## REQUIREMENTS
Copy each line that contains the word "objects".

## RECORDS FOR THE EXERCISE

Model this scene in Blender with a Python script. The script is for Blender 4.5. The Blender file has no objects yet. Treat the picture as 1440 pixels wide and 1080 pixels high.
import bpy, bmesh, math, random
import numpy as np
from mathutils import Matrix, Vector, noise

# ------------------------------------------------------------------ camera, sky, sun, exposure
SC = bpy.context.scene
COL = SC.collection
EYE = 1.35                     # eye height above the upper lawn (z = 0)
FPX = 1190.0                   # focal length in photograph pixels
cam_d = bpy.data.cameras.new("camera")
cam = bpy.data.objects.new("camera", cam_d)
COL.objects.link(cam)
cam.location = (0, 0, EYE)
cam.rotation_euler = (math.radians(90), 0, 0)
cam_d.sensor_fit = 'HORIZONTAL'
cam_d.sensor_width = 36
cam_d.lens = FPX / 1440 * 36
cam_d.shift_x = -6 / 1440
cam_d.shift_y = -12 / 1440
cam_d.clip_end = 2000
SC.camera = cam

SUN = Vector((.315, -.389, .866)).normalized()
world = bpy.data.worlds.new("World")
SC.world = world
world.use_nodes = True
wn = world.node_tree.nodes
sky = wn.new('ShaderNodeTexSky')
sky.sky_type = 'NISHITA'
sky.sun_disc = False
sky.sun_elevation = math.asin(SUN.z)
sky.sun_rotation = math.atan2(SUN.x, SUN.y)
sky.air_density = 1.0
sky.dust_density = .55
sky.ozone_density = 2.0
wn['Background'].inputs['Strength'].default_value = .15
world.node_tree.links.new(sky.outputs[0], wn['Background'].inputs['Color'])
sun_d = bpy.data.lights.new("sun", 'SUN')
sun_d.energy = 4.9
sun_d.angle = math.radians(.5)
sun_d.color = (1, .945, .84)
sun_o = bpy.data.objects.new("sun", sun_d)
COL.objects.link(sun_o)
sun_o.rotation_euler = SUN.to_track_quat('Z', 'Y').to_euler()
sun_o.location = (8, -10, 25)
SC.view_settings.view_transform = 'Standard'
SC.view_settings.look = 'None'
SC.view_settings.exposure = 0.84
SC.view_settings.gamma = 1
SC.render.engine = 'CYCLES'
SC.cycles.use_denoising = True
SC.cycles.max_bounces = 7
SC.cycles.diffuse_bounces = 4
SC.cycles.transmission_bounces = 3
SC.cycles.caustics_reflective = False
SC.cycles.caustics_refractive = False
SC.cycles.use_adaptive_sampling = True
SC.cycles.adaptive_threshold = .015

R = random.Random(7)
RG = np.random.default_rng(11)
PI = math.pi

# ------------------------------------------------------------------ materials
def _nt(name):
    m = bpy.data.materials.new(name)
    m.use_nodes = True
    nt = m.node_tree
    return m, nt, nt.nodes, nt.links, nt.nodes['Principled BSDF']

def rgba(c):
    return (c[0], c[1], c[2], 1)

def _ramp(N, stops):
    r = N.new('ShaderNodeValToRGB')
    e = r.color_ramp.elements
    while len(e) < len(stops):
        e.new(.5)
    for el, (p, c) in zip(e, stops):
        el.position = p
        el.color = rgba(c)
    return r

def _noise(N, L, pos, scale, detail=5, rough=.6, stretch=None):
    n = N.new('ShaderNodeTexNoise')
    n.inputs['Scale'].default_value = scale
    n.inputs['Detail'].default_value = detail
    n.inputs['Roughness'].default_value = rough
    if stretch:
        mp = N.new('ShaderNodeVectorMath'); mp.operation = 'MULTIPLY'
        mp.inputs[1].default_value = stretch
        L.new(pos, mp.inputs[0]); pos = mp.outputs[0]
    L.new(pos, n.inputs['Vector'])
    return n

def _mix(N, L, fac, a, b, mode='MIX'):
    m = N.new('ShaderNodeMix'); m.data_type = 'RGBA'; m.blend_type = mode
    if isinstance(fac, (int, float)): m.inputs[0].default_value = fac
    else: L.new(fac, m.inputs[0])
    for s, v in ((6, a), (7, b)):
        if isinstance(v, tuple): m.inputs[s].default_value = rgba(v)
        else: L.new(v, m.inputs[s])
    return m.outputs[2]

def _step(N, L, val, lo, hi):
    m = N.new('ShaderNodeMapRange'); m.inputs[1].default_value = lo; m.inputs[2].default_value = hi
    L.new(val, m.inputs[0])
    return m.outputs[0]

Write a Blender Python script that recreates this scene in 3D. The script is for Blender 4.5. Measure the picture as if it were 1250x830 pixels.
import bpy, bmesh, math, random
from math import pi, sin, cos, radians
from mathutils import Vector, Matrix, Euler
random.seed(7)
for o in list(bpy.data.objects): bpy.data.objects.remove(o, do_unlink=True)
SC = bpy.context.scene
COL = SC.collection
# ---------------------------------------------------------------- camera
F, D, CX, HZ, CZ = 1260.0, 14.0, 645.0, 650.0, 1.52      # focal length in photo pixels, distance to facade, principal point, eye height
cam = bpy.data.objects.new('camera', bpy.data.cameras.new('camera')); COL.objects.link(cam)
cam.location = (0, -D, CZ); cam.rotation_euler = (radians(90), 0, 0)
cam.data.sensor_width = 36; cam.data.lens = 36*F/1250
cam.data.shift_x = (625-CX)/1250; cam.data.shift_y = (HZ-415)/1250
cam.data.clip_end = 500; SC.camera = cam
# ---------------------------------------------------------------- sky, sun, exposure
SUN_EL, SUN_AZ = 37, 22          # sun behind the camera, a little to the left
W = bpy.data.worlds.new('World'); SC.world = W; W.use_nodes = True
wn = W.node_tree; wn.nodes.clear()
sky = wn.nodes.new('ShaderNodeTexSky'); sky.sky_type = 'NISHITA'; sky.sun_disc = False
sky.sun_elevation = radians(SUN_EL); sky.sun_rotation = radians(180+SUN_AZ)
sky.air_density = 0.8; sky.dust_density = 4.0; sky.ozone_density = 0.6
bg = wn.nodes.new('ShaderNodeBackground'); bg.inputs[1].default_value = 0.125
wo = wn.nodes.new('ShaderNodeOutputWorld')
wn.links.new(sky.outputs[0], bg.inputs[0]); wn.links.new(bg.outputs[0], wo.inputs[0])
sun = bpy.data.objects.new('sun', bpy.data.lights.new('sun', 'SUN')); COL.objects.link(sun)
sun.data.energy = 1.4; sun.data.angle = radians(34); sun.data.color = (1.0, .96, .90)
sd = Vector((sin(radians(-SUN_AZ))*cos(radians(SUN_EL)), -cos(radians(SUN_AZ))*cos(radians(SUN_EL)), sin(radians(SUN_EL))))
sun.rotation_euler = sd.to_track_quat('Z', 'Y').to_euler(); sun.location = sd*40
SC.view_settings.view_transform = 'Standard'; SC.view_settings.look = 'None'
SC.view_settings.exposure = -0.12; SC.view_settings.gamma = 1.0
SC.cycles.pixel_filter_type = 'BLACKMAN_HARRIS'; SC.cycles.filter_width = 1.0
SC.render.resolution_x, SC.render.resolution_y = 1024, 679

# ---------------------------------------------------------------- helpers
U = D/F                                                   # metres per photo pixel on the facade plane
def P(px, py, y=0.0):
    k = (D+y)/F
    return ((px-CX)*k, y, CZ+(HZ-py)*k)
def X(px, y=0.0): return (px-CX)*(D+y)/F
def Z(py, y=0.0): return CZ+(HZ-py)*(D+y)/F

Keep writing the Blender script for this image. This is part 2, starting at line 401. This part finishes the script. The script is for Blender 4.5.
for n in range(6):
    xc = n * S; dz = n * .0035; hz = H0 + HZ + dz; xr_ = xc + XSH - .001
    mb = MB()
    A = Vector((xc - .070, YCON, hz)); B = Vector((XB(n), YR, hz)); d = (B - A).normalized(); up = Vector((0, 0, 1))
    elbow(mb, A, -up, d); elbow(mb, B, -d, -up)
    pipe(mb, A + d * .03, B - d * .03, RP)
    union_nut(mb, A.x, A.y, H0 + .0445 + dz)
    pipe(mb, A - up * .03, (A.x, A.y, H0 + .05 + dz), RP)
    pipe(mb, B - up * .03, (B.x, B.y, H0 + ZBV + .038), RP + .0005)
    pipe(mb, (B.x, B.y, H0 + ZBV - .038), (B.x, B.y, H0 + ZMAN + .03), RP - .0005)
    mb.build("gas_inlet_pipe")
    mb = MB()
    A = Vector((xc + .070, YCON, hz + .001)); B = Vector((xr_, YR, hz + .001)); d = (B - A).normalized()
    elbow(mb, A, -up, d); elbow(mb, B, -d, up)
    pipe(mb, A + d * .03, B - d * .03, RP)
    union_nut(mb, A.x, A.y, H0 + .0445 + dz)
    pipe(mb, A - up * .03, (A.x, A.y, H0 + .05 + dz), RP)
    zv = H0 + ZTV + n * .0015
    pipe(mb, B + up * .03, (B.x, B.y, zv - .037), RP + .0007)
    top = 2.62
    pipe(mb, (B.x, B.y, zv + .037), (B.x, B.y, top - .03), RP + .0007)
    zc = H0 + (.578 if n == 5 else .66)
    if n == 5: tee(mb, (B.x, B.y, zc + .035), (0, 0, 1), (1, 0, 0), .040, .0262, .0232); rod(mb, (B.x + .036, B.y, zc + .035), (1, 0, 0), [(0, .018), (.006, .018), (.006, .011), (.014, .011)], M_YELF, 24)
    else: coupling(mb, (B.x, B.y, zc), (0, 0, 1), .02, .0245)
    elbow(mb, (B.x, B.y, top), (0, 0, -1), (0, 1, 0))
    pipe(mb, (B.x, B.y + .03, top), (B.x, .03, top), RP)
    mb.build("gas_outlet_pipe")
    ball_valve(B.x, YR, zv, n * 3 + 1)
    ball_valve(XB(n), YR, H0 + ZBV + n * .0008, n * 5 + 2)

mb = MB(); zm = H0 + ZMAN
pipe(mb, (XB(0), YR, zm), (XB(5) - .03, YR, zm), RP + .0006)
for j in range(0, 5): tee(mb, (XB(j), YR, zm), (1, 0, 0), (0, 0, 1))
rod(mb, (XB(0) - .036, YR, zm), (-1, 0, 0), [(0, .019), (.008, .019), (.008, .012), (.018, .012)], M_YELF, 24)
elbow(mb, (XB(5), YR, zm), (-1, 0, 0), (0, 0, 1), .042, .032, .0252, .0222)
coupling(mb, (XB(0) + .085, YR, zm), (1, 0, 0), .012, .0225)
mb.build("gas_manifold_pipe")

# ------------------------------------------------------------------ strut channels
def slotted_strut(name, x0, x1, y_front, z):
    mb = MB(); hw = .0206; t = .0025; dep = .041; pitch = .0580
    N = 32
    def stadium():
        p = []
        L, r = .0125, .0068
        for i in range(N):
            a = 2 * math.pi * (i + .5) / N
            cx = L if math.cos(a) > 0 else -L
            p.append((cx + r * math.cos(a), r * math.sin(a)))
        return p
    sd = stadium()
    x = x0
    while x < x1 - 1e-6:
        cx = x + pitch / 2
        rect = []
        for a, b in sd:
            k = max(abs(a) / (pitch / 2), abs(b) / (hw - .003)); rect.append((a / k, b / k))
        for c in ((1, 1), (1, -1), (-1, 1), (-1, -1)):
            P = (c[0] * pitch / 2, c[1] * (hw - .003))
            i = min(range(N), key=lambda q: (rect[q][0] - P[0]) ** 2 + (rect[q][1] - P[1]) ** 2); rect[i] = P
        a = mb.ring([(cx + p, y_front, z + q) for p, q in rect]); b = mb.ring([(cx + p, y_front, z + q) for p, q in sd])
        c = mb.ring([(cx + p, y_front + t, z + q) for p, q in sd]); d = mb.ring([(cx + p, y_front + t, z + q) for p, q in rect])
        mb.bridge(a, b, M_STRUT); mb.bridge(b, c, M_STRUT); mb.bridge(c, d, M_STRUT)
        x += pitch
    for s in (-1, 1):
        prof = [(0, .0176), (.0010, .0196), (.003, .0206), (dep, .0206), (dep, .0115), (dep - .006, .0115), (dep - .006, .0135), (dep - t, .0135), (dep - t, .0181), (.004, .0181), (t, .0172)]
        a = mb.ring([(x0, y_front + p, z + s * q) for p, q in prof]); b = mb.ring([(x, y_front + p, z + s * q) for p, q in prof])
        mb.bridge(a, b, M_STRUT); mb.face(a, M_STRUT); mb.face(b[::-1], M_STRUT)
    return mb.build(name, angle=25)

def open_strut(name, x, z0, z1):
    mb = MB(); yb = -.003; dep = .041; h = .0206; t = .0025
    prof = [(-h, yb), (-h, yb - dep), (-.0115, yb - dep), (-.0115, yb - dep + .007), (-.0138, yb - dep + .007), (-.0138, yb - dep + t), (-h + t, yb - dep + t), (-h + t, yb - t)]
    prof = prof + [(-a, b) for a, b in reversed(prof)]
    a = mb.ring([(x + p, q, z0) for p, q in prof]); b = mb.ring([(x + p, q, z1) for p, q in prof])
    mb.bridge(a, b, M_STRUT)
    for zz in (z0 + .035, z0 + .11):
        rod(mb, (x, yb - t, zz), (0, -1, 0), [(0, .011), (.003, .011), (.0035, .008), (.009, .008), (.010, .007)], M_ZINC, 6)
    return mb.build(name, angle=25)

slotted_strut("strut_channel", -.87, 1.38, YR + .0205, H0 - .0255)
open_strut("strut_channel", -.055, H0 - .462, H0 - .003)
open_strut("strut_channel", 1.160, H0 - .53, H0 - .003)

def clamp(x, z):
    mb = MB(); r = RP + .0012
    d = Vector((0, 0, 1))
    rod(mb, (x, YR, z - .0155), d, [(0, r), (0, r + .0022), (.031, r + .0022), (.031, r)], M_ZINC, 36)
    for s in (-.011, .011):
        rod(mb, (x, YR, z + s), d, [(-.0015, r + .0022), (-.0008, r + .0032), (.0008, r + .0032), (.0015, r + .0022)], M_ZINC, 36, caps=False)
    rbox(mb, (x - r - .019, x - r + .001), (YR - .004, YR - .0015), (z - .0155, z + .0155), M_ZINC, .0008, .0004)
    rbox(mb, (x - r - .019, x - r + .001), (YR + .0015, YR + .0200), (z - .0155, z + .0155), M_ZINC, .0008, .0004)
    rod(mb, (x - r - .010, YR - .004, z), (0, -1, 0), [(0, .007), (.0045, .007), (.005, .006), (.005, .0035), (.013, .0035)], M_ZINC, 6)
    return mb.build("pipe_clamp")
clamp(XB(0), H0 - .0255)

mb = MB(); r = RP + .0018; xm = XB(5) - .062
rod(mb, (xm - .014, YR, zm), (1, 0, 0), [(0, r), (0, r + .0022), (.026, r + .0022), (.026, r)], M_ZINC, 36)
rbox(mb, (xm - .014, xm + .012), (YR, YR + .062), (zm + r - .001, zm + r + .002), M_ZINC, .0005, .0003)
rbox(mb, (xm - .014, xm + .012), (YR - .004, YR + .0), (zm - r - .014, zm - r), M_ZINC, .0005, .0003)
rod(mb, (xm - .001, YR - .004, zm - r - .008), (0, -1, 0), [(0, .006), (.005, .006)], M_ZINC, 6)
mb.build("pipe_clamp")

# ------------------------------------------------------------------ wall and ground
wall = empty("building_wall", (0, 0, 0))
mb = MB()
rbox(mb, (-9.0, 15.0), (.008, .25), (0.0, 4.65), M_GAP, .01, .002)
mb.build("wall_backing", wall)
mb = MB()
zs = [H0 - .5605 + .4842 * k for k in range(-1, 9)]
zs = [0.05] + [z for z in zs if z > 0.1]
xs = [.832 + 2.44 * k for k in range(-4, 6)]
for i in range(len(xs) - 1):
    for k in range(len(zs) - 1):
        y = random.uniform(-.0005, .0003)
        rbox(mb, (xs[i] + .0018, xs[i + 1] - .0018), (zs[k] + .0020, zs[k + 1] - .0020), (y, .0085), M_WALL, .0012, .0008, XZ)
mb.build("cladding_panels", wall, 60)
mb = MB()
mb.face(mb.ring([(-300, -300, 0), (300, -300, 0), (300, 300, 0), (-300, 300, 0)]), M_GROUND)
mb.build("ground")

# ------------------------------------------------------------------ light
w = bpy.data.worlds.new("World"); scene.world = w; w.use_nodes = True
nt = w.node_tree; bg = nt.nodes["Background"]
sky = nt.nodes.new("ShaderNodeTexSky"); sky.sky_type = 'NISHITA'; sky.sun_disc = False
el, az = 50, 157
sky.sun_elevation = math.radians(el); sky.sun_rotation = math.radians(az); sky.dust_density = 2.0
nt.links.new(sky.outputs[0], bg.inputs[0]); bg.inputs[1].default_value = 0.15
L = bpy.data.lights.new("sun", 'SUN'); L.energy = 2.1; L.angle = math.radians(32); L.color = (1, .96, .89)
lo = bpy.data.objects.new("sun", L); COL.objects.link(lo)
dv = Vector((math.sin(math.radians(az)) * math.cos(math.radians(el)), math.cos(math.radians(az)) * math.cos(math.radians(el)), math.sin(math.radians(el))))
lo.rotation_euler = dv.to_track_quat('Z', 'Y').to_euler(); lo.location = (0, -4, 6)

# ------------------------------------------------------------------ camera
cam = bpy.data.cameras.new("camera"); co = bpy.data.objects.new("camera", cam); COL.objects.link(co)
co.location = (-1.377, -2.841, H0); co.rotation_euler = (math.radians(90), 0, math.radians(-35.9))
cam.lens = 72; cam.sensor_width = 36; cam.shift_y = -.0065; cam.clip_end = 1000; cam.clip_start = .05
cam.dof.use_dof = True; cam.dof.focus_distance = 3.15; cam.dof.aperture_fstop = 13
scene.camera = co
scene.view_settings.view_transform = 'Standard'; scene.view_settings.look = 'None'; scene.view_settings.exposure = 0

## SOLUTION
Model this scene in Blender with a Python script. The script is for Blender 4.5. The Blender file has no objects yet. Treat the picture as 1440 pixels wide and 1080 pixels high.
cam = bpy.data.objects.new("camera", cam_d)
COL.objects.link(cam)
sun_o = bpy.data.objects.new("sun", sun_d)
COL.objects.link(sun_o)
for o in list(bpy.data.objects): bpy.data.objects.remove(o, do_unlink=True)
cam = bpy.data.objects.new('camera', bpy.data.cameras.new('camera')); COL.objects.link(cam)
sun = bpy.data.objects.new('sun', bpy.data.lights.new('sun', 'SUN')); COL.objects.link(sun)
lo = bpy.data.objects.new("sun", L); COL.objects.link(lo)
cam = bpy.data.cameras.new("camera"); co = bpy.data.objects.new("camera", cam); COL.objects.link(co)